José Enrique Solórzano, member of the cultural collective La Minka central to the bakery’s alternative distribution model, told CN, “We haven’t stopped, we are standing up for our bakery, resisting.”

Last week community councils, Local Food Production and Provision Committees (CLAPs), and collectives including La Minka from the Altagracia parish of Caracas took over the Mansion Bakery after it was sanctioned with a 90 day temporary closure by the government’s Superintendency for Fair Prices (SUNDDE) for violating health codes, refusal to abide by the government’s price controls on goods and low levels of production. La Minka is now running the bakery, and supplying bread directly to the government’s CLAPs in Altagracia to ensure its sale at fair prices to surrounding communities.

“Here we are producing, and the CLAPs that supported us come and they take the bread to their respective communities to sell it,” explained Solórzano. 

“We are producing more than 5600 baguettes daily… We have benefited approximately 15 CLAPS, and we have distributed to an average of 11 CLAPs on a daily basis,” he added.

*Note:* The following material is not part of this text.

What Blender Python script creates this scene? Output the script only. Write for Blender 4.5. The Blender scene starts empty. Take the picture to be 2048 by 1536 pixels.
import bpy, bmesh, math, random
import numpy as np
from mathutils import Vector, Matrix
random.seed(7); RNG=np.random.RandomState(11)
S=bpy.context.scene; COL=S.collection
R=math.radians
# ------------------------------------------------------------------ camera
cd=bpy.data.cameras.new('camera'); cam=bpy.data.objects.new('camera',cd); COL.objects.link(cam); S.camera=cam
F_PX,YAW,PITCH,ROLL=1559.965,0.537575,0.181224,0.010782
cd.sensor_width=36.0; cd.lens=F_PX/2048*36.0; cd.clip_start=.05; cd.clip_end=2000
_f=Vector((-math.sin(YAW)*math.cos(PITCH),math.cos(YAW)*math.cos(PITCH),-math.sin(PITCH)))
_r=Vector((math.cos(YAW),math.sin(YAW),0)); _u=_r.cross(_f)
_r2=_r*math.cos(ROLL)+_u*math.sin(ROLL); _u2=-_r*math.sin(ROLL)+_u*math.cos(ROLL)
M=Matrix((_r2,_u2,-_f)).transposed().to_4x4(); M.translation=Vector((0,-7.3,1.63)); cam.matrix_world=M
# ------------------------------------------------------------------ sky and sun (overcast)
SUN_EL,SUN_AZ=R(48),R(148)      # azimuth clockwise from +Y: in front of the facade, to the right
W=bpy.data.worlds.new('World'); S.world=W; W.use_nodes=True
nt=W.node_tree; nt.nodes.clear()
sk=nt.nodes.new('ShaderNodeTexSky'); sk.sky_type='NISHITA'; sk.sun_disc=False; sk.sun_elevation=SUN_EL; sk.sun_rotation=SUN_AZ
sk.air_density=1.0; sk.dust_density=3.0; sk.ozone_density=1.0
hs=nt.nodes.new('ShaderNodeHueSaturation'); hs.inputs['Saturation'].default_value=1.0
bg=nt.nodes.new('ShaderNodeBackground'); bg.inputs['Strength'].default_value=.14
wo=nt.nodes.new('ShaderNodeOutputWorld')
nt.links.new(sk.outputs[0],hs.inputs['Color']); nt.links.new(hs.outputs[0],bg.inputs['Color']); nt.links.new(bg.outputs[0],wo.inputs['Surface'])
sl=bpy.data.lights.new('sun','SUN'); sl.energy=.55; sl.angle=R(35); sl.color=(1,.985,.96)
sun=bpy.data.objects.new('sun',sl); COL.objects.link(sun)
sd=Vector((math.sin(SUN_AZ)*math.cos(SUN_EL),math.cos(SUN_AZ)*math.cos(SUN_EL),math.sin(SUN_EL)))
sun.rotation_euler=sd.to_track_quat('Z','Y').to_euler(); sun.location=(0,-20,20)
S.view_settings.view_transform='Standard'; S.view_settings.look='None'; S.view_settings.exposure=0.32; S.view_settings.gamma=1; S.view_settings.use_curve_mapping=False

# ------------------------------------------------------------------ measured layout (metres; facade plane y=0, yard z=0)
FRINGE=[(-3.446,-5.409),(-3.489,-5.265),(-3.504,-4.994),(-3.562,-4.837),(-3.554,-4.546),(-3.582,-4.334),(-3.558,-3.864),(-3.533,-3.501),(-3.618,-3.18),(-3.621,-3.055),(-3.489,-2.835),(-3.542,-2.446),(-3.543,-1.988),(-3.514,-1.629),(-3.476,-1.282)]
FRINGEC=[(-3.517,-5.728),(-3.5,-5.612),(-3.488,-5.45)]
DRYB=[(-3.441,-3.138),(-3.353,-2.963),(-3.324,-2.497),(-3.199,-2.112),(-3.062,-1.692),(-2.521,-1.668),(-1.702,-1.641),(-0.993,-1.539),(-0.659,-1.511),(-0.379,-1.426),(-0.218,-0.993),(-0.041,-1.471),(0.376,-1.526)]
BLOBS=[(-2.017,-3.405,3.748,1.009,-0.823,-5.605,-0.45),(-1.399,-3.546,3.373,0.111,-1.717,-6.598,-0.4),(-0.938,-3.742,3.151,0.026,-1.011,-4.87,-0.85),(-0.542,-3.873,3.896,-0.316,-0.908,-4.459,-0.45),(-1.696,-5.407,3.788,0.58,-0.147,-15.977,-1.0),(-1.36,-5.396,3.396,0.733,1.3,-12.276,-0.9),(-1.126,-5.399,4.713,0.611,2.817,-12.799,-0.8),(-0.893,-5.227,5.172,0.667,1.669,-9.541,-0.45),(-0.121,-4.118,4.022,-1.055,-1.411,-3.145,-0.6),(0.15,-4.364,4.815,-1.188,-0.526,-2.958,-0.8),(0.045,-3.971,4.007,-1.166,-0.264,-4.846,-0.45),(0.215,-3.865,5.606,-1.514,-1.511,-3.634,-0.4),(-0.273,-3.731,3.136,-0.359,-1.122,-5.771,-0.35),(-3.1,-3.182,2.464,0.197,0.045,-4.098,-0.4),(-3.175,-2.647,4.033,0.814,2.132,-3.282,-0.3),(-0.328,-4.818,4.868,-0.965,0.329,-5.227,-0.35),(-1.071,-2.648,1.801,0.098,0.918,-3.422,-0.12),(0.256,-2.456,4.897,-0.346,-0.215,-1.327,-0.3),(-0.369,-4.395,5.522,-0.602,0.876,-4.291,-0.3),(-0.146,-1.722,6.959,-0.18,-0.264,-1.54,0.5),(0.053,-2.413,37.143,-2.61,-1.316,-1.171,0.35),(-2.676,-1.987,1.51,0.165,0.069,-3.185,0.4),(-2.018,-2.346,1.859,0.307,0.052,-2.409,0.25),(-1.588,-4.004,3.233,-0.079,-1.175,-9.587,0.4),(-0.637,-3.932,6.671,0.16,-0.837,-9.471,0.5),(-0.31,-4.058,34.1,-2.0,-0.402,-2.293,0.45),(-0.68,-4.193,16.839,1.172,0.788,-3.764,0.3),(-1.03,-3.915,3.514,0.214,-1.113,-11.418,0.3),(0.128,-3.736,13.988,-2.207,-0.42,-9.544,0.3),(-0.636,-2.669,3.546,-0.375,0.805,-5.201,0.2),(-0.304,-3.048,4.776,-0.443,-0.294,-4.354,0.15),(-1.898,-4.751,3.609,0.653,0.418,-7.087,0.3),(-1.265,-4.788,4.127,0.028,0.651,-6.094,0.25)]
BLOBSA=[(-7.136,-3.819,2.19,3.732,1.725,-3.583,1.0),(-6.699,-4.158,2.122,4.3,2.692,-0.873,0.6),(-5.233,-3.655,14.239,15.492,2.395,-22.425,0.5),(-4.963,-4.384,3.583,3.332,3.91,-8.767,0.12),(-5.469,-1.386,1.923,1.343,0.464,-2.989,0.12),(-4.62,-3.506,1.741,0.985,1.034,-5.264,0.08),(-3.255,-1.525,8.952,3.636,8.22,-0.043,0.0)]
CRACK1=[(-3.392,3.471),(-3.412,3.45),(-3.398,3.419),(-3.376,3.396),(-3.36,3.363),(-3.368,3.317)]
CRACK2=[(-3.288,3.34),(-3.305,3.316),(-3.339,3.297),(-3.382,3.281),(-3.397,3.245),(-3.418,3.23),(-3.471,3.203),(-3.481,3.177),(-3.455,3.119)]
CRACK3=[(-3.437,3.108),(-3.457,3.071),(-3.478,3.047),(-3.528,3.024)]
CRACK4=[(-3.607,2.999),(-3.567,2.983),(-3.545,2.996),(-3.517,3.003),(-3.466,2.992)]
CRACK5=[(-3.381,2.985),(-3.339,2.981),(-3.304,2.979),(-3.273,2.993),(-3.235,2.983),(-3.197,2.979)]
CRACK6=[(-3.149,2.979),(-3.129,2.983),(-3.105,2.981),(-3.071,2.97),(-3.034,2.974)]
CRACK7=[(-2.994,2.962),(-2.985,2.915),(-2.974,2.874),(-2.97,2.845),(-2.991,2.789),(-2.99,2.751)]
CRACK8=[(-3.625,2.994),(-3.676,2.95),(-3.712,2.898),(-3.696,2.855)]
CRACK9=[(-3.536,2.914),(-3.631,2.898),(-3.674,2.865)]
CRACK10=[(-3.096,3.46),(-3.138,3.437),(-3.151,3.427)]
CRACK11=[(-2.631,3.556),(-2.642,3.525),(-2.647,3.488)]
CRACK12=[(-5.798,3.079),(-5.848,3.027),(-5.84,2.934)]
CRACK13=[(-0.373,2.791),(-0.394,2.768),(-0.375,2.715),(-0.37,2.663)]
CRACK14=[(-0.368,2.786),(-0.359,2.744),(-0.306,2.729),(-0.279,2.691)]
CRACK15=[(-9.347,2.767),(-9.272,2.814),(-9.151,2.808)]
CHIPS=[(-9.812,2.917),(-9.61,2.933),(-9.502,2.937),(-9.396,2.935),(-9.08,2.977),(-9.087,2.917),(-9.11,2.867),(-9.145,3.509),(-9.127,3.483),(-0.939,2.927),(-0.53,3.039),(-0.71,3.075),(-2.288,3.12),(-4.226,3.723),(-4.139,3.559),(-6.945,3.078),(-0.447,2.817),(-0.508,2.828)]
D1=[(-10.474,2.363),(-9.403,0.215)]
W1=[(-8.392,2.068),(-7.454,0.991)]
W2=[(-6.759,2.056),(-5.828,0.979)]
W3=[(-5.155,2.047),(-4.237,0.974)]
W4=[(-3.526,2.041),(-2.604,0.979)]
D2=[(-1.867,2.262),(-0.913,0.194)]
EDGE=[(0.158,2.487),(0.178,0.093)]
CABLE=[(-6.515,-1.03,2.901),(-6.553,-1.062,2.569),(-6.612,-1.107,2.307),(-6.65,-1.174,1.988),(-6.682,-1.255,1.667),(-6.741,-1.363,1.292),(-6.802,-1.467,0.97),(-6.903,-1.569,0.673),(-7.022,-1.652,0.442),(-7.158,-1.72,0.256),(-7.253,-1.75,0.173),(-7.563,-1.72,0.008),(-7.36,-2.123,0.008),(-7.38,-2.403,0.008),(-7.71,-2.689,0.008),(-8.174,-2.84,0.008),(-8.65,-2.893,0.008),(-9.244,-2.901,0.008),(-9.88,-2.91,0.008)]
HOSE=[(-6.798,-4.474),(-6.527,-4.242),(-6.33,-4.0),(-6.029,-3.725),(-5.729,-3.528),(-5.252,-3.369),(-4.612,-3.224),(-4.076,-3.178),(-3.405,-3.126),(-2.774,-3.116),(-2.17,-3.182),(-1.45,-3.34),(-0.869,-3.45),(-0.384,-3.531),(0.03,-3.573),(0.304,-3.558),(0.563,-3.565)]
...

But in videos circulated of Tuesday’s incident, angry opposition protesters can be heard complaining over the new dynamic, as well as making racist comments in relation to the bakery’s new operators. 

“I’m not a racist, but those Blacks with their bare feet and dirty hands, I’m not eating it (the bread),” one woman yells.

In the days leading up to Tuesday night’s aggression, private media publicly campaigned against La Minka bakery citing alleged unjust firings of former workers, unsanitary working conditions and the community’s dissatisfaction with the new distribution system. Some outlets also reported that the government and occupying groups had “stolen” from the “hardworking” families who previously owned the bakery, while internet memes drawing attention to the social and racial background of the grassroots groups suggested that they were incapable of running the bakery.

Nonetheless, CN reports that several of the bakery’s workers decided to stay on for this new project, while others chose to leave. Meanwhile, the bakery’s new managers also found unsettling evidence of government-subsidised flour that had been left to spoil, and worms in uncleaned coffee machines. The groups called on social movements to help with a collective clean-up of the bakery last Saturday.

According to Carolina Cestari, the Director of the Capital District Government, the former owners of the bakery were guilty of selling bread at 400% more than its regulated price, despite receiving government subsidised flour.

“We’re not taking anything from anybody, we’re just doing justice,” she told reports present at the protest.

The bakery is named after La Minka collective, a cultural organization that recuperated an unoccupied space in Altagracia five years ago. The collective organizes a wide variety of community programs especially for children and youth, and also has another operative bakery.

Last week, the Venezuelan government took-over two bakeries for failure to comply with price controls. Bread is a basic consumer good according to the Bolivarian government and as such must be sold at government-stipulated fair prices intended to guarantee consumer access for the Venezuelan people.